Taxes are a huge part of business costs and therefore must be understood as an alternative to incentive ventures to implement greener processes and putting in place ESG values to the benefit of the whole society.

The way to reach net zero depends exclusively on the engagement of all stakeholders.

[1] For the purpose of this article this concept encompasses the wise way of using natural resources, environmental protective measures and ESG values.

[2] The most common greenhouse gases are carbon dioxide, methane, and nitrous oxide.

[3] Environment, Social and Governance.

[4] There are specific provisions in the Federal Law n° 11,196/2005 related to benefits in investments in research and development of technological innovations applicable to the transformation of business processes into greener ones.

[5] Chapter VI (Section 225).

[6] Such as the decisions rendered in the Extraordinary Appeals N°s 71,758, published in 1973; 89,791, published in 1978; 117,887, published in 1993; 195,059, published in 2000; 1,063,187, published in 2021.

[7] Traditional scholars: Rubens Gomes de Sousa, in Pareceres I – Imposto de Renda. Resenha Tributária, 1975; Bulhões Pedreira, in Imposto de Renda, Vol.
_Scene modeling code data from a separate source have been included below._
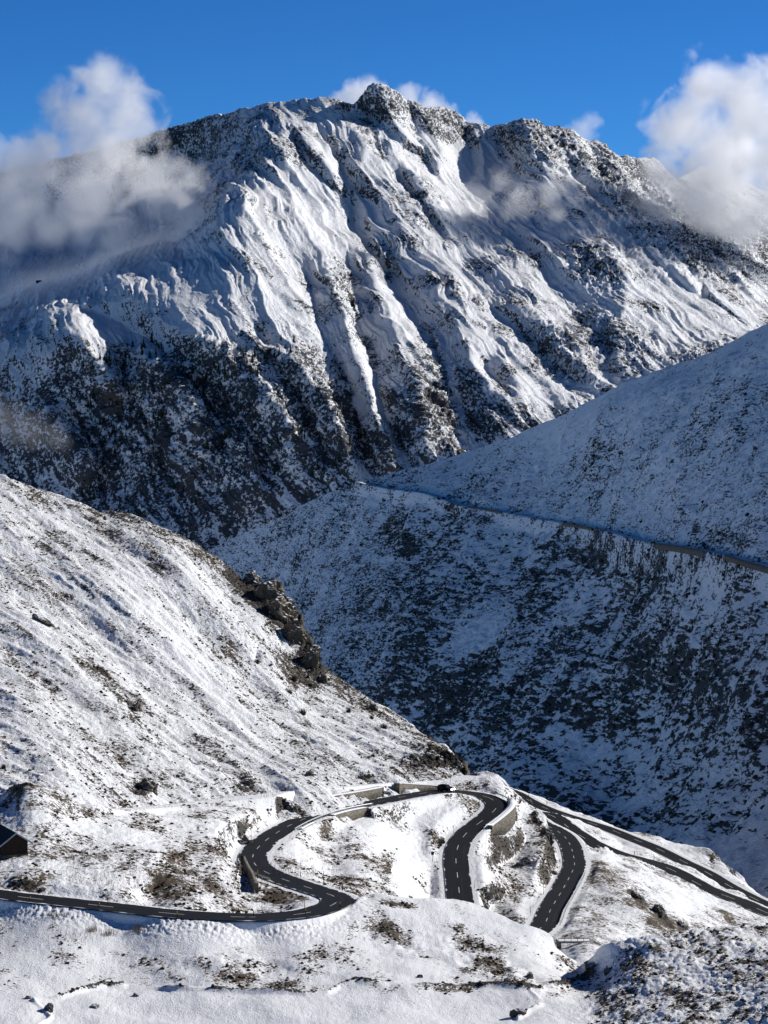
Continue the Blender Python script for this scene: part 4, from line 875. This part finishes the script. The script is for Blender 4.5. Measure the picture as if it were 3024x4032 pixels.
wall('very short stone wall under the left end of the guardrail', k0, k1, 1, RW/2+0.9, -1.3, 0.1)
k0, k1 = road_at(1955,3152), road_at(1868,3256); n_ = k1-k0+1
wall('tall curved stone wall carrying the outside of the right-hand hairpin bend', k0, k1, -1, RW/2+0.95, np.concatenate([np.linspace(-5.8,-5.6,n_//2), np.linspace(-5.6,-2.0,n_-n_//2)]), 0.55, th=1.8)
k0, k1 = road_at(1008,3404), road_at(1000,3345)
LS = np.array([LF2.at(a, b) for a, b in [(948,3372),(962,3400),(975,3430),(988,3462),(1000,3492),(1010,3514)]])
wall('narrow leaning brown stone wall at the foot of the bank left of the left-hand hairpin', 0, len(LS)-1, 0, 0, -0.8, 1.9, line=LS, cap=False, th=0.8)
# far walls under the old road
for (a, b, hh, lab) in ((2600, 2795, 3.4, 'long grey stone wall below the far road on the shaded hillside'), (2880, 3060, 3.0, 'grey stone wall below the far road at the right edge of the picture'), (1860, 1990, 1.6, 'low dark stone wall below the far road in the middle of the shaded hillside'), (2230, 2350, 1.8, 'thin dark stone wall below the far road right of centre')):
    ua, va, _ = proj(FR); i0, i1 = int(np.argmin(abs(ua-a))), int(np.argmin(abs(ua-b))); nn = i1-i0+1
    for sd in (1,): wall(lab, i0, i1, sd, 3.0, -hh, 0.25, line=FR, cap=False)
def guardrail(label, i0, i1, side, off, line=None):
    line = ROAD1 if line is None else line
    L = side_line(line, i0, i1, side, off); c = L[0].copy(); t = empty('guardrail', c); tag(t, label, 'guardrail', 'steel guardrails along the pass road')
    L = L-c; wall_mesh('rail', L, 0.50, 0.82, 0.10, MAT['steel'], t)
    m = MB(); m.box(-0.06, 0.06, -0.05, 0.05, -0.3, 0.72); p0 = m.build('post', MAT['steel'], t)
    st = 2 if len(L) < 120 else 3
    for j, q in enumerate(L[::st]):
        p_ = p0 if j == 0 else link(p0.copy(), t)
        p_.location = q
guardrail('steel guardrail along the near edge of the upper road', road_at(1100,3273), road_at(1420,3170), 1, RW/2+0.45)
guardrail('steel guardrail along the right edge of the lowest road bend', road_at(2143,3640), road_at(2250,3440), 1, RW/2+0.5)
guardrail('steel guardrail round the outside of the right-hand hairpin on top of the tall wall', road_at(1905,3134), road_at(1850,3270), -1, RW/2+0.5)
guardrail('short guardrail on the inner side of the left-hand hairpin bend', road_at(1010,3410), road_at(1130,3470), -1, RW/2+0.5)

# ------------------------------------------------------------------ snow poles and marker posts
def make_post(h, kind):
    t = empty('snow_pole' if kind == 'pole' else 'marker_post', (0, 0, 0))
    if kind == 'pole':
        m = MB(); m.tube((0,0,-0.4), (0.02,0,h), 0.055, 0.035); m.build('shaft', MAT['pole'], t)
        m = MB(); m.tube((0.015,0,h*0.78), (0.018,0,h*0.9), 0.062); m.build('band', MAT['yellow'], t)
    else:
        m = MB(); m.tube((0,0,-0.3), (0,0,h*0.62), 0.08); m.build('shaft', MAT['black'], t)
        m = MB(); m.tube((0,0,h*0.62), (0,0,h), 0.085, 0.075); m.build('reflector_band', MAT['yellow'], t)
    return t
posts = [(LF1,119,3543,24,'post','short marker post at the road edge, farthest left'),(LF1,391,3573,23,'post','short marker post at the road edge, below the tall pole left of the meadow'),
 (LF2,424,3552,62,'pole','tall snow pole beyond the road, farthest left of the tall ones'),(LF1,698,3607,28,'post','short marker post at the near road edge between the first two tall snow poles'),
 (LF2,792,3592,62,'pole','tall snow pole beyond the road, second from the left'),(LF1,999,3622,30,'post','marker post with a yellow band where the near road is lowest in the picture'),
 (LF2,1032,3594,48,'pole','tall snow pole on the bank below the brown puddle'),(LF2,1198,3590,46,'pole','tall snow pole on the inside of the near hairpin'),
 (LF1,1203,3609,34,'post','yellow-banded marker post on the near edge of the near hairpin'),(LF1,1339,3583,28,'post','marker post on the outside of the near hairpin turn'),
 (LF2,1014,3450,34,'post','marker post on the outer side of the left-hand hairpin bend'),(LF2,1272,3487,50,'pole','tall snow pole on the snow above the near hairpin'),
 (LF2,1348,3515,28,'post','dark marker post at the upper right of the near hairpin'),(LF2,991,3295,48,'pole','tall snow pole above the left-hand hairpin beside the narrow crag'),
 (LF2,1067,3419,24,'post','marker post on the inner side of the left-hand hairpin'),(LF2,1185,3459,22,'post','marker post halfway between the two left hairpins'),
 (LF2,1786,3255,34,'pole','snow pole on the inner side of the road below the right-hand hairpin'),(LF2,1773,3089,28,'pole','snow pole by the snowy track above the black car'),
 (LF2,1182,3108,18,'post','small marker post on the snowy track above the large crag'),(LF2,1210,3168,30,'pole','leaning snow pole at the left end of the long retaining wall'),
 (LF2,1868,3484,30,'pole','snow pole right of the road that drops behind the foreground mound'),(LF3,2154,3177,16,'post','marker post at the upper left of the valley road'),
 (LF3,2498,3368,18,'post','marker post between the two valley roads, left one'),(LF3,2576,3384,24,'post','marker post between the two valley roads, right one'),
 (LF3,2834,3534,26,'pole','snow pole beside the lower valley road near the right edge'),(LF3,2809,3494,16,'post','tiny marker post between the valley roads near the right edge'),
 (LF2,2139,3537,42,'pole','snow pole left of the lowest road bend'),(LF2,2088,3600,30,'pole','snow pole near the lower end of the lowest road, upper one'),(LF2,2064,3634,26,'pole','snow pole near the lower end of the lowest road, lower one')]
for (ly,u,v,hp,kind,lab) in posts:
    p = ly.at(u, v); d = proj(np.array(p))[2]; t = make_post(hp*d/FPX, kind); t.location = p
    tag(t, lab, 'pole' if kind == 'pole' else 'marker post', 'snow poles and marker posts along the roads')
# leaning double post at the top of the valley road
p = LF3.at(2090, 3162); t = empty('leaning_post', p); tag(t, 'black leaning road marker with a light stay at the top of the valley road', 'pole')
m = MB(); m.tube((0.2,0,-0.4), (-0.75,0,3.4), 0.10, 0.07); m.build('shaft', MAT['black'], t)
m = MB(); m.tube((0.9,0,-0.4), (-0.2,0,1.9), 0.05, 0.05); m.build('stay', MAT['steel'], t)
# little sign box by the looped track
p = LF2.at(1703, 3391); t = empty('sign_post', p); tag(t, 'dark square sign on a thin post beside the looped snowy track', 'sign')
m = MB(); m.tube((0,0,-0.3), (0,0,2.5), 0.045); m.build('shaft', MAT['pole'], t)
m = MB(); m.box(-0.32, 0.32, -0.07, -0.02, 1.65, 2.45); m.build('sign_panel', MAT['black'], t, bevel=0.02)

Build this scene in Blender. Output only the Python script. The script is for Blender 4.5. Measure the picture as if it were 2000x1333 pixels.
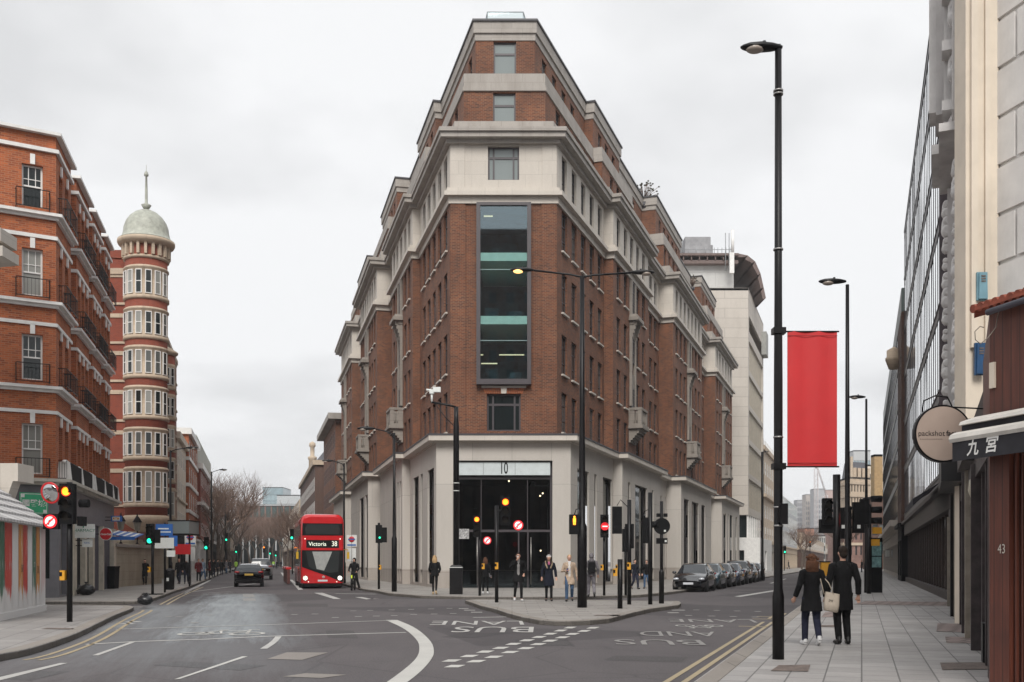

I. Justec-Editora, RJ, 1971; and Ricardo Lobo Torres, in Tratado de Direito Tributário Constitucional Financeiro e Tributário, Vol. V. Renovar, RJ, 2007.

[8] There are a number of debates regarding specific corporate income tax provisions which were not replied in the social contribution legislation, which is why certain additions to the calculation basis cannot be enforced by it.

[9] Laws 10,637 and 10,833 are quite similar and they will be mentioned herein of solely as PIS/COFINS legislation.

[10] The cumulative regime is regulated by Federal Law n° 9,718/98, applicable to legal entities that do not reach more than 78 million reais per year in revenue. Such regime is mandatory for financial and similar entities in Brazil.

[11] Special Appeal n° 1,221,170/PR.

[12] Pará State – Law n° 7,638/2012.